Court Upholds $6M Award in Strip-Search Case

(CN) - McDonald's is not protected by the Workers' Compensation Law in the case of an employee who was strip searched and sexually assaulted as employees followed the instructions of a telephone prankster, the Kentucky Court of Appeals ruled after affirming the employee's $6 million award.

In 2004, Louise Ogborn had finished her shift and was eating a meal before starting a second shift when assistant manager Donna Summers called her into the manager's officer.

Acting at the direction of an anonymous caller, Summers ordered Ogborn to be strip-searched under suspicion of stealing a customer's wallet or purse.

Several others were called to the office to sit with Ogborn over the next three hours. One was Summers' fiancé, Walter Nix, who spanked and sexually assaulted Ogborn on the orders of the anonymous caller posing as a police officer.

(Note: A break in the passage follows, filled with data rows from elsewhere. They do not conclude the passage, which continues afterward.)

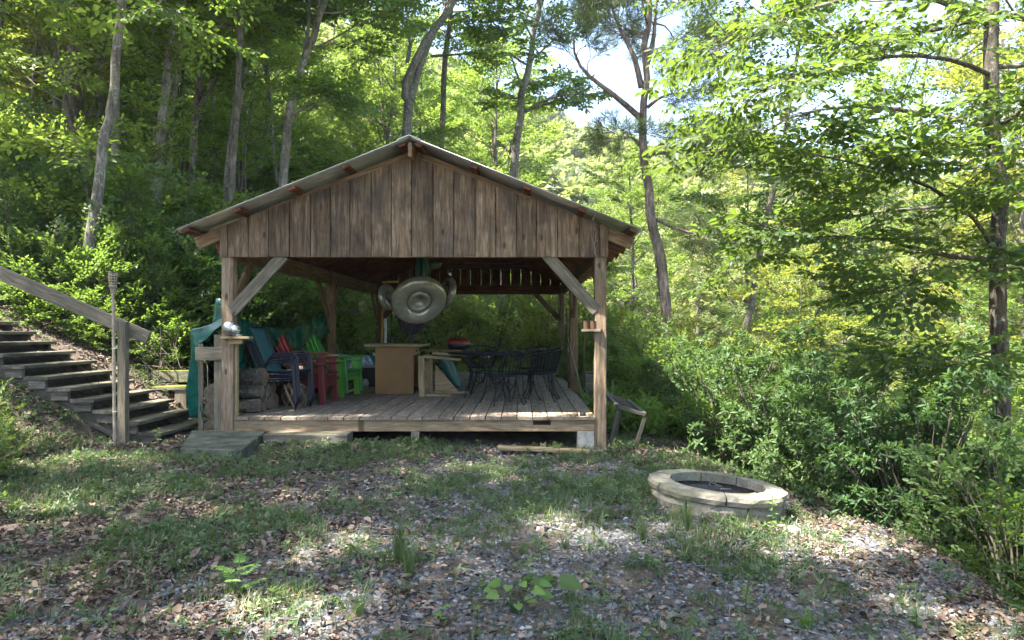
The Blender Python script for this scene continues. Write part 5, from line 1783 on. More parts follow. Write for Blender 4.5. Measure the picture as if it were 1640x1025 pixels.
# dark trunked tree at the right with its long level limbs
feature('dark_trunked_tree', 'dark straight trunk near the right edge with long level leafy limbs', 7.6, [(1601, 690), (1599, 560), (1597, 400), (1590, 200), (1583, 0)], 11, 0.088, 0.06, 412, 0.50, 12, 2.9, leaf='canopy', bark='barkdark', T=T_near, sp=0.56, up=0.15, sub=5,
        extra=[dict(pix=[(1590, 416, 7.6), (1520, 410, 7.5), (1470, 398, 7.4), (1420, 382, 7.3), (1395, 335, 7.2)], r=0.035, bare=0.25, sub=6, nss=2, sublen=0.4),
               dict(pix=[(1420, 384, 7.3), (1340, 378, 7.2), (1290, 380, 7.1), (1215, 360, 7.0)], r=0.014, bare=0.05, sub=7, nss=2, sublen=0.35),
               dict(pix=[(1500, 412, 7.5), (1470, 440, 7.3), (1440, 460, 7.2), (1400, 470, 7.0)], r=0.014, bare=0.1, sub=6, nss=3),
               dict(pix=[(1588, 395, 7.6), (1560, 350, 7.3), (1490, 300, 7.0), (1400, 270, 6.8), (1320, 250, 6.6)], r=0.028, bare=0.2, sub=10, nss=3, sublen=0.4),
               dict(pix=[(1590, 230, 7.6), (1500, 232, 7.4), (1400, 240, 7.2), (1290, 225, 7.0)], r=0.024, bare=0.15, sub=10, nss=3, sublen=0.4),
               dict(pix=[(1588, 120, 7.6), (1520, 95, 7.3), (1420, 90, 7.0), (1300, 110, 6.8), (1210, 150, 6.6)], r=0.028, bare=0.15, sub=10, nss=3, sublen=0.4),
               dict(pix=[(1585, 40, 7.6), (1500, 0, 7.4), (1380, -20, 7.2), (1260, 20, 7.0), (1160, 60, 6.9)], r=0.03, bare=0.15, sub=10, nss=3, sublen=0.4),
               dict(pix=[(1604, 410, 7.6), (1640, 425, 7.3), (1700, 440, 7.0)], r=0.03, bare=0.2, sub=5, nss=3),
               dict(pix=[(1600, 560, 7.6), (1560, 570, 7.4), (1500, 590, 7.2), (1440, 580, 7.0)], r=0.014, bare=0.2, sub=7, nss=3, sublen=0.4),
               dict(pix=[(1604, 200, 7.6), (1650, 170, 7.2), (1700, 160, 6.8)], r=0.03, bare=0.2, sub=6, nss=3),
               dict(pix=[(1602, 300, 7.6), (1640, 300, 6.9), (1660, 310, 6.2)], r=0.02, bare=0.1, sub=6, nss=3)])
feature('leaning_tree', 'slender trunk leaning right beyond the bushes, right of the pine', 17, [(1182, 560), (1205, 470), (1228, 350), (1250, 250)], 8.5, 0.095, 0.03, 413, 0.30, 14, 2.4, leaf='leafdeep', bark='bark', sp=0.7)
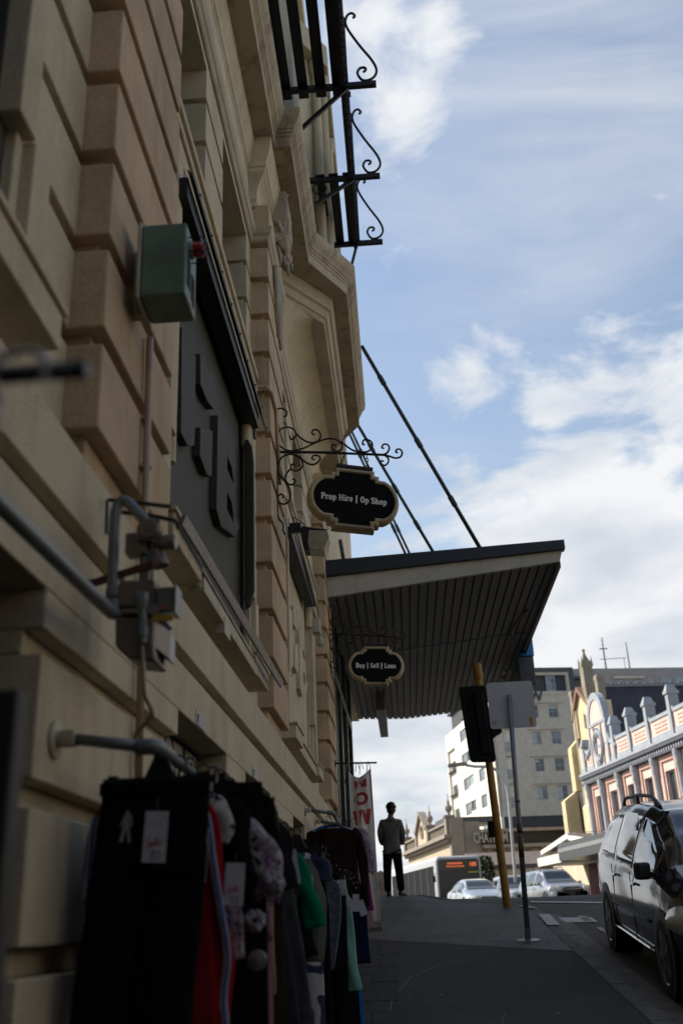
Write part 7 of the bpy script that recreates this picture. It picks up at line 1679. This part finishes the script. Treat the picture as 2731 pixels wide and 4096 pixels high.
m = MB(); pf.box(m, near_s, far_s, .3, 10, zbase, zcor-.2); m.build('core', PNK, pk)
for h in holes: window(pf, pk, 'A', h, BLG, WG2, ((), (.45,)), rec=.22, fw=.06)
m = MB()
for h in holes:
    if h[2] < zcor-5: continue
    g = .28
    pf.box(m, h[0]-g, h[0]-g+.14, -.07, 0, h[2]-.3, h[3]+.45); pf.box(m, h[1]+g-.14, h[1]+g, -.07, 0, h[2]-.3, h[3]+.45); pf.box(m, h[0]-g, h[1]+g, -.09, 0, h[3]+.45, h[3]+.62)
m.build('window_architrave', PNK2, pk)
for a in cs_:
    m = MB(); c = Vector(pf.P(a, -.12, 0)); m.lathe((c.x, c.y, zcor-5.2), [(.19, 0), (.19, .3), (.15, .4), (.14, 3.6), (.13, 3.95), (.2, 4.1), (.17, 4.3), (.24, 4.55), (.24, 4.75)], 14)
    pf.box(m, a-.2, a+.2, -.28, .02, zcor-5.6, zcor-5.2); m.lathe((c.x, c.y, zcor-9.6), [(.19, 0), (.15, .3), (.14, 3.4), (.22, 3.8)], 12)
    cl_ = m.build('column', BLG, pk, smooth=35)
    k_ = MB(); 
    for q in range(3): k_.sphere((c.x-.06*q, c.y-.05, zcor-.75+.15*q), .11, 8, 6)
    k_.build('capital', mat('lilac_capital', (.33, .27, .36), .7, var=.4, vs=9), cl_)
m = MB(); pf.box(m, near_s, far_s, -.32, 0, zcor-5.75, zcor-5.55); m.build('string_band', BLG, pk)
m = MB(); pf.box(m, near_s-.3, far_s+.1, -.36, 0, zcor-.10, zcor+.06); pf.box(m, near_s, far_s, -.30, 0, zcor-.42, zcor-.32); m.build('cornice', DKT, pk)
m = MB(); pf.box(m, near_s-.3, far_s+.1, -.34, .0, zcor+.10, zcor+.24)
n_ = int((far_s-near_s)/.28)
for k in range(n_): pf.box(m, near_s+k*.28, near_s+k*.28+.13, -.27, -.0, zcor-.30, zcor-.12)
m.build('dentil_cornice', BLG, pk)
m = MB(); pf.box(m, near_s, far_s, -.1, .25, zcor+.24, zcor+1.45); m.build('parapet_wall', PNK, pk)
m = MB(); pf.box(m, near_s, far_s, -.14, .3, zcor+.24, zcor+.55); 
for a, b in zip(cs_, cs_[1:]):
    L0, L1 = min(a, b), max(a, b)
    pf.poly(m, [(L0, -.16, zcor+1.75), (L0+.35, -.16, zcor+1.45), (L1-.35, -.16, zcor+1.45), (L1, -.16, zcor+1.75), (L1, -.16, zcor+1.58), (L1-.3, -.16, zcor+1.28), (L0+.3, -.16, zcor+1.28), (L0, -.16, zcor+1.58)], (0, .5, 0))
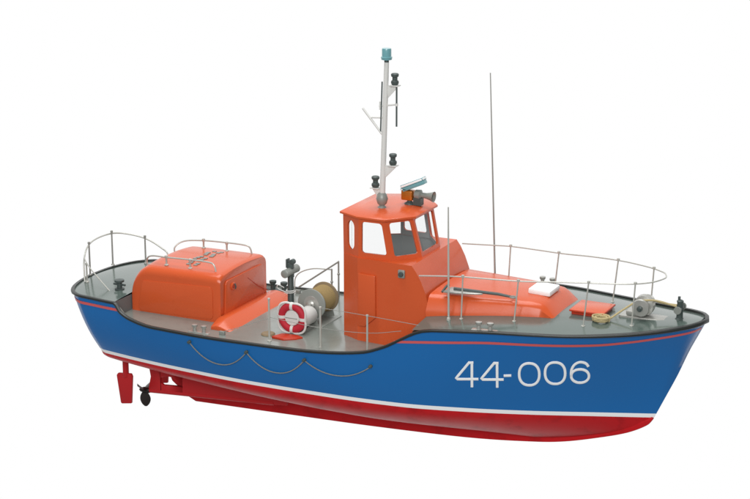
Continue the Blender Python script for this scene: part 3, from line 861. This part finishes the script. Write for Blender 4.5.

Ogborn sued McDonald's, Summers, and assistant manager Kim Dockery, who had given Ogborn an apron during the alleged ordeal but then returned to work.

McDonald's filed a third-party suit against David Stewart, a security guard who was suspected as the prank caller. However, Stewart was acquitted, and McDonald's did not pursue a lawsuit against the unknown caller.

Ogborn presented evidence that McDonald's had received several similar prank calls since 1994 but had consciously refused to tell its managers and train them to make sure not to act on the hoax phone calls again.

The jury ruled in Ogborn's favor on her claims of sexual harassment, false imprisonment, negligence, premises liability and intentional infliction of emotional distress. Ogborn was awarded $1.2 million in compensatory damages and $6 million in punitive damages.

McDonald's appealed, arguing that Ogborn's only avenue to collect damages is under the Workers' Compensation Act.

Judge Glenn Acree ruled in Ogborn's favor.

"Ogborn clocked out before any of the events giving rise to her causes of action occurred," Acree wrote. "We do not find manifest injustice in the trial court's ruling that Ogborn was not acting in the course and scope of her employment while she was held in the manager's office."